» **What is expected**: Return the listing below exactly, with the pictures dropped.

--- start of Source material ---

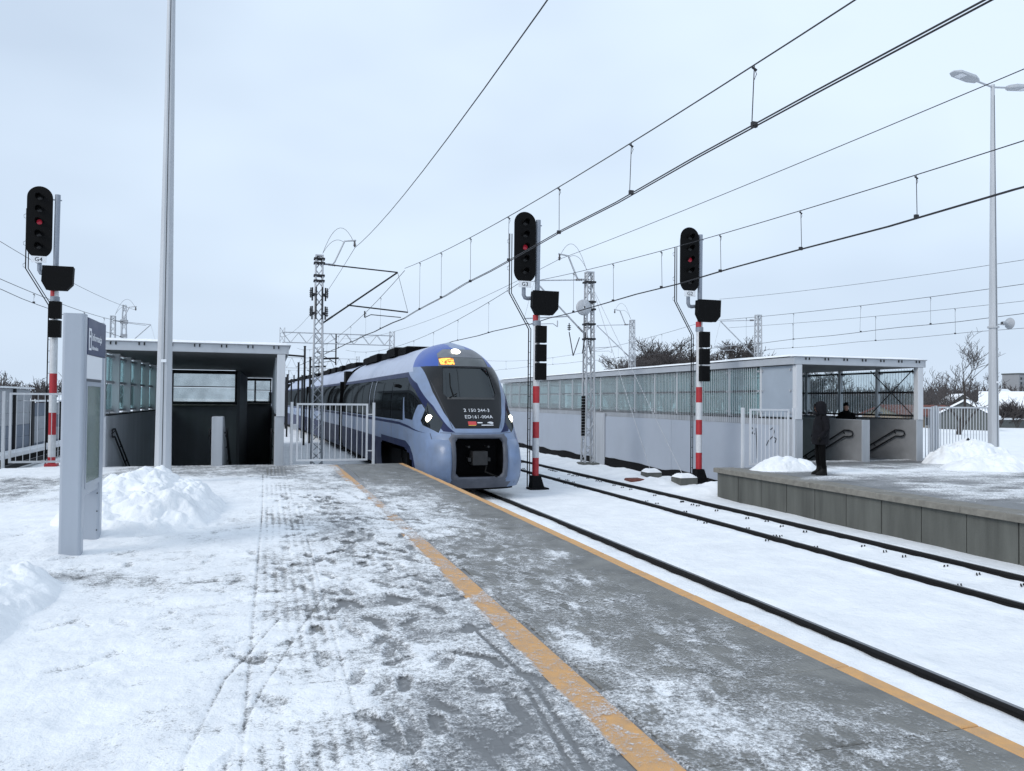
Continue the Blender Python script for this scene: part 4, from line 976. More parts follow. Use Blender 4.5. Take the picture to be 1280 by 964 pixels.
# coupler recess: dark tray, rim, coupler head
b = MB(); us = np.linspace(-.68, .68, 9)
opn = [(-.68,1.48),(-.60,1.58),(.60,1.58),(.68,1.48),(.68,.62),(.58,.52),(-.58,.52),(-.68,.62)]
def refine(poly, k=5): return [(a[0]+(b[0]-a[0])*i/k, a[1]+(b[1]-a[1])*i/k) for a, b in zip(poly, poly[1:]+poly[:1]) for i in range(k)]
ring = refine(opn); n = len(ring)
vs = [(u, surf(u,z), z) for u,z in ring]+[(u*.86, .62, 1.04+(z-1.04)*.86) for u,z in ring]
b.add(vs, [(i,(i+1)%n,n+(i+1)%n,n+i) for i in range(n)], True); b.add(vs[n:], [tuple(range(n))]); local('coupler_recess', b, M['tr_under'], car)
b = MB(); vs = [(u*1.17, surf(min(.9,abs(u)*1.17), 1.05+(z-1.05)*1.15)-.004, 1.05+(z-1.05)*1.15) for u,z in ring]+[(u*1.0, surf(u,z)-.07, z) for u,z in ring]+[(u*.93, surf(u*.93,z)+.05, 1.05+(z-1.05)*.93) for u,z in ring]
b.add(vs, [(k*n+i,k*n+(i+1)%n,(k+1)*n+(i+1)%n,(k+1)*n+i) for k in range(2) for i in range(n)], True); local('recess_rim', b, M['tr_lip'], car)
b = MB(); b.box(-.20,.20,.10,.5,.86,1.22); b.tube((0,.5,1.02),(0,.62,1.02),.10); b.box(-.30,-.22,.18,.4,.95,1.05); b.box(.22,.30,.18,.4,.95,1.05); b.tube((-.28,.2,1.33),(-.28,.5,1.33),.03); b.tube((.25,.2,1.33),(.25,.5,1.33),.03); local('coupler', b, M['tr_coup'], car, .02)
b = MB(); b.path([(.18,.14,.84),(.10,.0,.70),(.34,-.04,.60),(.44,.05,.56)], .022, 6); local('brake_hose', b, M['rubber'], car)
# corner fairings of the bumper
for s in (-1, 1):
    zs_ = np.linspace(.40, 1.52, 12); us = np.linspace(.74, 1.30, 12); vs = []
    for z in zs_:
        for u in us:
            k = math.sin(math.pi*min(1,max(0,(u-.74)/.56)))**.5*math.sin(math.pi*(z-.40)/1.12)**.35; vs.append((s*u, surf(u, z)-.15*k+.004*(1-k)-.0, z))
    b = MB(); b.add(vs, [(j*12+i,j*12+i+1,(j+1)*12+i+1,(j+1)*12+i) for j in range(11) for i in range(11)], True); local('bumper_fairing', b, M['tr_light'], car)
# snow plough, lower lip, underframe and bogie
b = MB(); us = np.linspace(-1.05, 1.05, 15); vs = [(u, surf(u,.40)-.02, .44) for u in us]+[(u, surf(u,.3)+.10, .20) for u in us]+[(u, surf(u,.3)+.5, .20) for u in us]
b.add(vs, [(k*15+i,k*15+i+1,(k+1)*15+i+1,(k+1)*15+i) for k in range(2) for i in range(14)], True); local('front_apron', b, M['tr_under'], car)
b = MB(); b.box(-1.10,1.10,2.0,CAR1-.3,.22,.95); b.box(-.9,.9,.9,2.0,.22,.9); local('underframe', b, M['tr_under'], car)
def bogie(w, parent):
    e = bpy.data.objects.new('bogie', None); COL.objects.link(e); e.parent = parent; e.location = (0, w, 0)
    for dw in (-1.25, 1.25):
        for s in (-1, 1):
            wh = MB().lathe((0,0,0), [(.001,-.07),(.40,-.07),(.46,-.07),(.46,.03),(.43,.06),(.12,.07),(.001,.07)], 28, 'x'); o = local('wheel', wh, M['tr_under'], e); o.location = (s*.76, dw, .46)
    f = MB()
    for s in (-1, 1):
        f.bar((s*1.0,-1.7,.62),(s*1.0,1.7,.62), .14, .18)
        for dw in (-1.25,1.25): f.box(s*1.0-.13,s*1.0+.13,dw-.2,dw+.2,.32,.72); f.tube((s*1.05,dw,.7),(s*1.05,dw,.98),.10,n=10)
        f.tube((s*1.1,-.3,.55),(s*1.1,-.3,1.0),.16,n=12)
    f.bar((-1,0,.6),(1,0,.6), .4, .2); local('bogie_frame', f, M['tr_under'], e, .01); return e
bogie(3.9, car); bogie(CAR1-2.6, car)
# cab side door lines, window pillars, little handles
M['tr_line'] = mat('panel_gap', (.03,.035,.05), .6, 0, 0)
def sx(z): return float(half_w(np.array(z)))
for s in (-1, 1):
    for w_ in (5.3, 9.0, 10.35, 14.6):
        b = MB(); zz = np.linspace(1.3 if w_ != 5.3 else 1.36, 3.95, 14); b.add([(s*(sx(z)+.004), w_+dw, z) for z in zz for dw in (-.008,.008)], [(2*i,2*i+1,2*i+3,2*i+2) for i in range(13)], True); local('panel_gap', b, M['tr_line'], car)
    for w_ in (9.12, 10.23):
        b = MB(); zz = np.linspace(1.95, 3.2, 8); b.add([(s*(sx(z)+.008), w_+dw, z) for z in zz for dw in (-.035,.035)], [(2*i,2*i+1,2*i+3,2*i+2) for i in range(7)], True); local('door_edge', b, M['tr_roofpale'], car)
    for w_ in (5.55, 7.25, 10.6, 12.3, 14.0, 15.7):
        b = MB(); zz = np.linspace(2.02, 3.10, 8); ww = (w_, w_+1.45) if w_ < 15 else (w_, w_+1.3)
        b.add([(s*(sx(z)+.002), v_, z) for z in zz for v_ in ww], [(2*i,2*i+1,2*i+3,2*i+2) for i in range(7)], True); local('side_window', b, M['tr_glass'], car)
    b = MB(); b.box(s*1.425-.03, s*1.425+.03, 2.42, 2.54, 1.7, 1.73); local('mirror_camera', MB().box(s*1.36-.09, s*1.36+.09, 4.55, 4.75, 2.92, 3.02), M['black'], car, .02)
def gap_line(pts):
    b = MB(); vs = []
    for k, (u, z) in enumerate(pts):
        a, c = pts[max(0,k-1)], pts[min(len(pts)-1,k+1)]; dx, dz = c[0]-a[0], c[1]-a[1]; n_ = math.hypot(dx, dz); ox, oz = -dz/n_*.006, dx/n_*.006
        for q in (-1, 1): vs.append((u+q*ox, surf(u+q*ox, z+q*oz)-.004, z+q*oz))
    b.add(vs, [(2*i,2*i+1,2*i+3,2*i+2) for i in range(len(pts)-1)], True); local('panel_gap', b, M['tr_line'], car)
gap_line([(u, 1.685) for u in np.linspace(-.97, .97, 24)])
for s in (-1, 1): gap_line([(s*.72, z) for z in np.linspace(1.18*0+1.62, 1.685, 4)]); gap_line([(s*(1.06+.12*(z-.5)/1.2), z) for z in np.linspace(.34, 1.66, 14)]); gap_line([(s*(.66+.40*(z-1.80)/1.6), z) for z in np.linspace(1.80, 3.4, 20)])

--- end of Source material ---

» **Final answer**:
Continue the Blender Python script for this scene: part 4, from line 976. More parts follow. Use Blender 4.5. Take the picture to be 1280 by 964 pixels.
# coupler recess: dark tray, rim, coupler head
b = MB(); us = np.linspace(-.68, .68, 9)
opn = [(-.68,1.48),(-.60,1.58),(.60,1.58),(.68,1.48),(.68,.62),(.58,.52),(-.58,.52),(-.68,.62)]
def refine(poly, k=5): return [(a[0]+(b[0]-a[0])*i/k, a[1]+(b[1]-a[1])*i/k) for a, b in zip(poly, poly[1:]+poly[:1]) for i in range(k)]
ring = refine(opn); n = len(ring)
vs = [(u, surf(u,z), z) for u,z in ring]+[(u*.86, .62, 1.04+(z-1.04)*.86) for u,z in ring]
b.add(vs, [(i,(i+1)%n,n+(i+1)%n,n+i) for i in range(n)], True); b.add(vs[n:], [tuple(range(n))]); local('coupler_recess', b, M['tr_under'], car)
b = MB(); vs = [(u*1.17, surf(min(.9,abs(u)*1.17), 1.05+(z-1.05)*1.15)-.004, 1.05+(z-1.05)*1.15) for u,z in ring]+[(u*1.0, surf(u,z)-.07, z) for u,z in ring]+[(u*.93, surf(u*.93,z)+.05, 1.05+(z-1.05)*.93) for u,z in ring]
b.add(vs, [(k*n+i,k*n+(i+1)%n,(k+1)*n+(i+1)%n,(k+1)*n+i) for k in range(2) for i in range(n)], True); local('recess_rim', b, M['tr_lip'], car)
b = MB(); b.box(-.20,.20,.10,.5,.86,1.22); b.tube((0,.5,1.02),(0,.62,1.02),.10); b.box(-.30,-.22,.18,.4,.95,1.05); b.box(.22,.30,.18,.4,.95,1.05); b.tube((-.28,.2,1.33),(-.28,.5,1.33),.03); b.tube((.25,.2,1.33),(.25,.5,1.33),.03); local('coupler', b, M['tr_coup'], car, .02)
b = MB(); b.path([(.18,.14,.84),(.10,.0,.70),(.34,-.04,.60),(.44,.05,.56)], .022, 6); local('brake_hose', b, M['rubber'], car)
# corner fairings of the bumper
for s in (-1, 1):
    zs_ = np.linspace(.40, 1.52, 12); us = np.linspace(.74, 1.30, 12); vs = []
    for z in zs_:
        for u in us:
            k = math.sin(math.pi*min(1,max(0,(u-.74)/.56)))**.5*math.sin(math.pi*(z-.40)/1.12)**.35; vs.append((s*u, surf(u, z)-.15*k+.004*(1-k)-.0, z))
    b = MB(); b.add(vs, [(j*12+i,j*12+i+1,(j+1)*12+i+1,(j+1)*12+i) for j in range(11) for i in range(11)], True); local('bumper_fairing', b, M['tr_light'], car)
# snow plough, lower lip, underframe and bogie
b = MB(); us = np.linspace(-1.05, 1.05, 15); vs = [(u, surf(u,.40)-.02, .44) for u in us]+[(u, surf(u,.3)+.10, .20) for u in us]+[(u, surf(u,.3)+.5, .20) for u in us]
b.add(vs, [(k*15+i,k*15+i+1,(k+1)*15+i+1,(k+1)*15+i) for k in range(2) for i in range(14)], True); local('front_apron', b, M['tr_under'], car)
b = MB(); b.box(-1.10,1.10,2.0,CAR1-.3,.22,.95); b.box(-.9,.9,.9,2.0,.22,.9); local('underframe', b, M['tr_under'], car)
def bogie(w, parent):
    e = bpy.data.objects.new('bogie', None); COL.objects.link(e); e.parent = parent; e.location = (0, w, 0)
    for dw in (-1.25, 1.25):
        for s in (-1, 1):
            wh = MB().lathe((0,0,0), [(.001,-.07),(.40,-.07),(.46,-.07),(.46,.03),(.43,.06),(.12,.07),(.001,.07)], 28, 'x'); o = local('wheel', wh, M['tr_under'], e); o.location = (s*.76, dw, .46)
    f = MB()
    for s in (-1, 1):
        f.bar((s*1.0,-1.7,.62),(s*1.0,1.7,.62), .14, .18)
        for dw in (-1.25,1.25): f.box(s*1.0-.13,s*1.0+.13,dw-.2,dw+.2,.32,.72); f.tube((s*1.05,dw,.7),(s*1.05,dw,.98),.10,n=10)
        f.tube((s*1.1,-.3,.55),(s*1.1,-.3,1.0),.16,n=12)
    f.bar((-1,0,.6),(1,0,.6), .4, .2); local('bogie_frame', f, M['tr_under'], e, .01); return e
bogie(3.9, car); bogie(CAR1-2.6, car)
# cab side door lines, window pillars, little handles
M['tr_line'] = mat('panel_gap', (.03,.035,.05), .6, 0, 0)
def sx(z): return float(half_w(np.array(z)))
for s in (-1, 1):
    for w_ in (5.3, 9.0, 10.35, 14.6):
        b = MB(); zz = np.linspace(1.3 if w_ != 5.3 else 1.36, 3.95, 14); b.add([(s*(sx(z)+.004), w_+dw, z) for z in zz for dw in (-.008,.008)], [(2*i,2*i+1,2*i+3,2*i+2) for i in range(13)], True); local('panel_gap', b, M['tr_line'], car)
    for w_ in (9.12, 10.23):
        b = MB(); zz = np.linspace(1.95, 3.2, 8); b.add([(s*(sx(z)+.008), w_+dw, z) for z in zz for dw in (-.035,.035)], [(2*i,2*i+1,2*i+3,2*i+2) for i in range(7)], True); local('door_edge', b, M['tr_roofpale'], car)
    for w_ in (5.55, 7.25, 10.6, 12.3, 14.0, 15.7):
        b = MB(); zz = np.linspace(2.02, 3.10, 8); ww = (w_, w_+1.45) if w_ < 15 else (w_, w_+1.3)
        b.add([(s*(sx(z)+.002), v_, z) for z in zz for v_ in ww], [(2*i,2*i+1,2*i+3,2*i+2) for i in range(7)], True); local('side_window', b, M['tr_glass'], car)
    b = MB(); b.box(s*1.425-.03, s*1.425+.03, 2.42, 2.54, 1.7, 1.73); local('mirror_camera', MB().box(s*1.36-.09, s*1.36+.09, 4.55, 4.75, 2.92, 3.02), M['black'], car, .02)
def gap_line(pts):
    b = MB(); vs = []
    for k, (u, z) in enumerate(pts):
        a, c = pts[max(0,k-1)], pts[min(len(pts)-1,k+1)]; dx, dz = c[0]-a[0], c[1]-a[1]; n_ = math.hypot(dx, dz); ox, oz = -dz/n_*.006, dx/n_*.006
        for q in (-1, 1): vs.append((u+q*ox, surf(u+q*ox, z+q*oz)-.004, z+q*oz))
    b.add(vs, [(2*i,2*i+1,2*i+3,2*i+2) for i in range(len(pts)-1)], True); local('panel_gap', b, M['tr_line'], car)
gap_line([(u, 1.685) for u in np.linspace(-.97, .97, 24)])
for s in (-1, 1): gap_line([(s*.72, z) for z in np.linspace(1.18*0+1.62, 1.685, 4)]); gap_line([(s*(1.06+.12*(z-.5)/1.2), z) for z in np.linspace(.34, 1.66, 14)]); gap_line([(s*(.66+.40*(z-1.80)/1.6), z) for z in np.linspace(1.80, 3.4, 20)])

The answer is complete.